В Москве, безусловно, есть потребность в музыкальных спектаклях, но, как ни жаль признавать, подобных постановок уже достаточно, рынок насыщен. На спектаклях «мюзикльных» театров залы не полные. Исключение — Театр «Московская оперетта», но ведь и постановки там идут не ежедневно.

— Вы говорили, что задачи должны быть невыполнимыми. Какие невыполнимые цели вы ставите перед собой теперь?

— Хорошо так раньше было говорить. Я не могу красиво закончить беседу и объявить, что лечу в космос или ставлю первый спектакль в космосе.

Отмечу лишь, что мы наметили много постановок. Здесь стало более-менее стабильно, ведь много работы уже проделано: мы провели режиссерскую лабораторию, отобрали очень интересные и талантливые идеи, так что на ближайший год планы есть, репертуар сверстан.
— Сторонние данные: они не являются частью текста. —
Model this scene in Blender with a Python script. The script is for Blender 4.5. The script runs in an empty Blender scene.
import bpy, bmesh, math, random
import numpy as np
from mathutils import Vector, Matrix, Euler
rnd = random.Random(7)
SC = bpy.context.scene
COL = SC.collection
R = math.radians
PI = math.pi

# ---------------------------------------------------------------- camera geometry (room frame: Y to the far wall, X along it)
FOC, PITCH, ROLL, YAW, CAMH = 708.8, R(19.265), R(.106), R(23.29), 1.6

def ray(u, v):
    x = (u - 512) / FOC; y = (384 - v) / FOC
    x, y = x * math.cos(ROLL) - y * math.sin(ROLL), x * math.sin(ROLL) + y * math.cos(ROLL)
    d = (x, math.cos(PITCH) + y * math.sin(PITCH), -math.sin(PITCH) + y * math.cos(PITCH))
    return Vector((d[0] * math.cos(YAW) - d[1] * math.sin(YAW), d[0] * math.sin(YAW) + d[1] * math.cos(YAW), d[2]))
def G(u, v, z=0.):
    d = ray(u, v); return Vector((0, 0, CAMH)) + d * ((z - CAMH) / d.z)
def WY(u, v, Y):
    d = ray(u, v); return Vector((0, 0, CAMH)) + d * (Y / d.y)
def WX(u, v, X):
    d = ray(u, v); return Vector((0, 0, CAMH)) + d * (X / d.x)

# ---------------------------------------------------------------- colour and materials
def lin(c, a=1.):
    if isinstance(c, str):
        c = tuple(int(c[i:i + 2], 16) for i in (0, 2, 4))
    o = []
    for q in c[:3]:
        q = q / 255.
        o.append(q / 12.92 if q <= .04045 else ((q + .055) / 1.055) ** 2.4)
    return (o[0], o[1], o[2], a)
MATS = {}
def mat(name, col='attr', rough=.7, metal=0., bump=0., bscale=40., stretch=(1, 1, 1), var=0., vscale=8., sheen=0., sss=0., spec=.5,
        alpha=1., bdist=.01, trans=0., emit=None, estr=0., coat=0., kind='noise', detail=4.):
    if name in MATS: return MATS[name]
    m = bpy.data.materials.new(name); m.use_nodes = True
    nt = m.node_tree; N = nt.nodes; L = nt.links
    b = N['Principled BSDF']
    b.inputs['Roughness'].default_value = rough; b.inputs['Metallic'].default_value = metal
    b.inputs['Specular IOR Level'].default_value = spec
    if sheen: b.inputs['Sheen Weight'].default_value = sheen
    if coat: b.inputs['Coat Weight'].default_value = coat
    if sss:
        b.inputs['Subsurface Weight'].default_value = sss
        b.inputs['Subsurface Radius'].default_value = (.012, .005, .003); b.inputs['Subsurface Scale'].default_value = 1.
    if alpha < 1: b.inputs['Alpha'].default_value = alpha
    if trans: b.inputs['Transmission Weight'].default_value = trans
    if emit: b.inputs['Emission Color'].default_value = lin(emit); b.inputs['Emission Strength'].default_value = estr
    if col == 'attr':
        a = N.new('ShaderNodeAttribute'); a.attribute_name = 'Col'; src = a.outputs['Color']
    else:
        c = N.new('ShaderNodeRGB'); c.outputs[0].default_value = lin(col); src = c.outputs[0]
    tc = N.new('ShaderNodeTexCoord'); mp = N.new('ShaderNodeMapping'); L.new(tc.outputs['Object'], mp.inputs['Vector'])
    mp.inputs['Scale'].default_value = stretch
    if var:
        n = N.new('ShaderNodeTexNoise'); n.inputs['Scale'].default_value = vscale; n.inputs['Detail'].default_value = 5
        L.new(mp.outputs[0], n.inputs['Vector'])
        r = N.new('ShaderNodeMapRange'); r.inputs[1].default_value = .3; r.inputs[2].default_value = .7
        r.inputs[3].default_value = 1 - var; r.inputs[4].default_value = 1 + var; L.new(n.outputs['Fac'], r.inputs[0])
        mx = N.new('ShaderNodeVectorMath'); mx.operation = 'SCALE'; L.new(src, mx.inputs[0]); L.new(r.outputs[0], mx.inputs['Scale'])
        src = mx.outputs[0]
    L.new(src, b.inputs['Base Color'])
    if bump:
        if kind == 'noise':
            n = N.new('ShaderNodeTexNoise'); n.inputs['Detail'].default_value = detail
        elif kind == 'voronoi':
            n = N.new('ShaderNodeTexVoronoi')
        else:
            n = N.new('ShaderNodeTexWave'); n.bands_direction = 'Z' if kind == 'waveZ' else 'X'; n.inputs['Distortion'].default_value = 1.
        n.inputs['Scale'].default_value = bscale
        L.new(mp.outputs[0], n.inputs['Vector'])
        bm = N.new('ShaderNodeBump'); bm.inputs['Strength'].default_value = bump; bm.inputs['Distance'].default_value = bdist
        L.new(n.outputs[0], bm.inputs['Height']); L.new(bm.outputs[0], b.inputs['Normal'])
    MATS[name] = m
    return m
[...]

Теперь у меня есть возможность выйти, посмотреть, что в мире делается. Худрук должен дать чуть больше свободы режиссеру. И я позволю себе сделать спектакль на Новой сцене Театра Табакова, а затем — в Театре имени Ленсовета, совершая таким образом ответный визит после премьеры у нас «Барабанов в ночи» Юрия Бутусова (руководитель Театра имени Ленсовета. — Газета.Ru). Потом последует премьера новой оперы в Большом театре. К тому времени, надеюсь, я уже придумаю какую-нибудь новую космическую цель для нашего Театра имени Пушкина.